6. Know the system players are in-A great WR on a team that emphasizes the running game is not such a great pick. If the Chicago Bears have a rookie QB and are only throwing 20 short passes per game, it stands to reason that over the course of the season, their star WR will not have great numbers compared to an average WR who is in a pass happy West Coast system. This can make a big difference in who you pick so keep it in mind.


7. Draft backups to your stars-This rule applies double if your starters are injury prone. If you have Ahman Green at RB, you may want to pick up Samkon Gado. If Green goes down, you’ll already have the guy getting his carries in place. This covers your rear end when injuries hit and believe me, in a 17-week season, they will hit, usually when you can least afford them. Use late round picks for this.
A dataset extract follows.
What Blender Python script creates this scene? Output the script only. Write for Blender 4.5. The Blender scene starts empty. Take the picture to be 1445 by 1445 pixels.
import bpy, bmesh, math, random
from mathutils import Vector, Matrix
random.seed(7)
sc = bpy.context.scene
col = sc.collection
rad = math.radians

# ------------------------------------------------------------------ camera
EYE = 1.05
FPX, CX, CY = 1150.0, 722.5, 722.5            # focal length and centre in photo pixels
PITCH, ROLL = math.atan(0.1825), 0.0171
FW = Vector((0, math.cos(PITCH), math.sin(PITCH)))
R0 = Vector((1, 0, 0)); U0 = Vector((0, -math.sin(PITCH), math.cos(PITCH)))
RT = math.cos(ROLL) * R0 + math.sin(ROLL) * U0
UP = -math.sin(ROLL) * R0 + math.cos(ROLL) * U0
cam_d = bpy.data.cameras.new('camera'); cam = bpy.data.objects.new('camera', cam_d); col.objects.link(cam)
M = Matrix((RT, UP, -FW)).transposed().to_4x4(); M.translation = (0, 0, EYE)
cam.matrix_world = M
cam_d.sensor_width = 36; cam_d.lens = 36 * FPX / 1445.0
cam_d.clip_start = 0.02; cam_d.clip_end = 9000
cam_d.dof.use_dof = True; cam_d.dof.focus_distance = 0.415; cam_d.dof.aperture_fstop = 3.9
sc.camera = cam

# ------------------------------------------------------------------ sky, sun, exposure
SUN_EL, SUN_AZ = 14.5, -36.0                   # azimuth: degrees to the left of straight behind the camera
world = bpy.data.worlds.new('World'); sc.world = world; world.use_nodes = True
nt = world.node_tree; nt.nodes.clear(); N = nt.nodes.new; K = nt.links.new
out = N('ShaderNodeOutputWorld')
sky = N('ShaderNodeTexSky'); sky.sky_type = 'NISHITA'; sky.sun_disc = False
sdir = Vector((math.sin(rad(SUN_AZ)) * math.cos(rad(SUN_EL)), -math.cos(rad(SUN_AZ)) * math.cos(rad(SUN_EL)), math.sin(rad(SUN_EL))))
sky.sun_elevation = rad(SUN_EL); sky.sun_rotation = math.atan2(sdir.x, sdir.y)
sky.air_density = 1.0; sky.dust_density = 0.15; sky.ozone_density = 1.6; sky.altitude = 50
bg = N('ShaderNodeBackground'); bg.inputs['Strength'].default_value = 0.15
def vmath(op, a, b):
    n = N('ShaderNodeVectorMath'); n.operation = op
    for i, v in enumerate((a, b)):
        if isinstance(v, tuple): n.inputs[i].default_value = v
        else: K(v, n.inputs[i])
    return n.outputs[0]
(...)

8. Wait to Draft TE’s-TE’s tend to be inconsistent fantasy scorers. This is because in general, they get less catches than WRs or even RBs in most systems and their value is dependant on TDs. Wait until the middle rounds to jump on a TE unless Antonio Gates is available in the third or fourth round. They’ll be plenty of acceptable TEs available.


9. Stay Away From Defenses and Kickers Early-At some point in your draft, there will be a run on defenses and kickers but you should have your top 2-3 RBs, 2 QBs, 2 WRs and at least 1 TE drafted first. There are plenty of kickers who will give you adequate scoring, defenses too. Don’t blow an early round pick on one.


10. Keep Track of Injuries-It sounds simple, but if a player you draft has been hurt in training camp, you could waste a valuable early round pick. Keep track of big injuries and keep up with developments over the summer.